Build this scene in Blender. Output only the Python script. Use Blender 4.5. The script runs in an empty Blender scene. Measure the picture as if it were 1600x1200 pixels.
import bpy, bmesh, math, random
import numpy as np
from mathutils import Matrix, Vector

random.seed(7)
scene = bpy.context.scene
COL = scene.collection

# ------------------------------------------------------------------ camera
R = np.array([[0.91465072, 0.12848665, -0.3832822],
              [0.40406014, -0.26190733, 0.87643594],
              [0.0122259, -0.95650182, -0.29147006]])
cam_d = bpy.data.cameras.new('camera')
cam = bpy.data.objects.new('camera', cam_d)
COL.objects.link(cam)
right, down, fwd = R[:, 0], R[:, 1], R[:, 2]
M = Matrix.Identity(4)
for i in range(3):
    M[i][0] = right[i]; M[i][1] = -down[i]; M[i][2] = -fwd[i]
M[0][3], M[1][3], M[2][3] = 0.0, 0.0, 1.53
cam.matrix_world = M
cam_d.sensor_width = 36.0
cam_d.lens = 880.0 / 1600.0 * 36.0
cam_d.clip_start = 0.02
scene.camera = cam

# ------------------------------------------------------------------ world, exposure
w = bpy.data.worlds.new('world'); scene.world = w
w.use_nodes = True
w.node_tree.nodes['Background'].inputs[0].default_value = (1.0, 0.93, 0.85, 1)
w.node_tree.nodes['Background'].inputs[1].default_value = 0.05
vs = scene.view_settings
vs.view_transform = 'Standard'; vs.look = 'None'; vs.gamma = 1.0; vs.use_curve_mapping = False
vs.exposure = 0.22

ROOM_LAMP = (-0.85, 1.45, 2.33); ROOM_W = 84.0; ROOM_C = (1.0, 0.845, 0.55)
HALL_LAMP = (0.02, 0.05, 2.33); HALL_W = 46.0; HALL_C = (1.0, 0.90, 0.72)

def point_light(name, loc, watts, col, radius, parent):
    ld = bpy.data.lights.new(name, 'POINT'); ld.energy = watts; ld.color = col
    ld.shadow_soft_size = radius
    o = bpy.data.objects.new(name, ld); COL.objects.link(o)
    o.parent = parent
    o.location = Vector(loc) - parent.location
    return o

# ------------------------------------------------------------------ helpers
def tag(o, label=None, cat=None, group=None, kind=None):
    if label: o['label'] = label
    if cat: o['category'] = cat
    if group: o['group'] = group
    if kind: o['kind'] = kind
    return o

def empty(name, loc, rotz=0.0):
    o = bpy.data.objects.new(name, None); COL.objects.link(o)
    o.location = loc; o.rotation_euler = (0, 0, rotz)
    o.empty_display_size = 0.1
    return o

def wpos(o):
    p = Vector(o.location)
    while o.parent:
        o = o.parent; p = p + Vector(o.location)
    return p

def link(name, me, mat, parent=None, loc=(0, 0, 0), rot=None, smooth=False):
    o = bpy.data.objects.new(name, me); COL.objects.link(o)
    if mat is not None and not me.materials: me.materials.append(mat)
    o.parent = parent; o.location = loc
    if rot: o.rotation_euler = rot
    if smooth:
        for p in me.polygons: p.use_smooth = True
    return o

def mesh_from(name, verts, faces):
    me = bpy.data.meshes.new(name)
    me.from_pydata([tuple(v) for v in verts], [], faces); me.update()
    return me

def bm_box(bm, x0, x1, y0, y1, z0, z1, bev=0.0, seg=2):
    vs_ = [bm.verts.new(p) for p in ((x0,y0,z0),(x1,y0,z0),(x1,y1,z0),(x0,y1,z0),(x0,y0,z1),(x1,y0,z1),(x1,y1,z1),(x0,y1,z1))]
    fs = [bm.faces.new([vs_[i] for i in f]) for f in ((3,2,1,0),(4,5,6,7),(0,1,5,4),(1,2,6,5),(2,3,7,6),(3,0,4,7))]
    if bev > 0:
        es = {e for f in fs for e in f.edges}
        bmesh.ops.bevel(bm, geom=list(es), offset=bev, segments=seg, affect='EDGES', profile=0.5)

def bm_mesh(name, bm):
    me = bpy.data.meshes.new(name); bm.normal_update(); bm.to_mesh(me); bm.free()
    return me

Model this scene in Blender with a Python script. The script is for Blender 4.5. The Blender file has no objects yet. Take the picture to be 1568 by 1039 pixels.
* * * *
Exercise goal ▸
In the entries above, find each line with the word "script" and copy it.

Response to this exercise ▸
Build this scene in Blender. Output only the Python script. Use Blender 4.5. The script runs in an empty Blender scene. Measure the picture as if it were 1600x1200 pixels.
Model this scene in Blender with a Python script. The script is for Blender 4.5. The Blender file has no objects yet. Take the picture to be 1568 by 1039 pixels.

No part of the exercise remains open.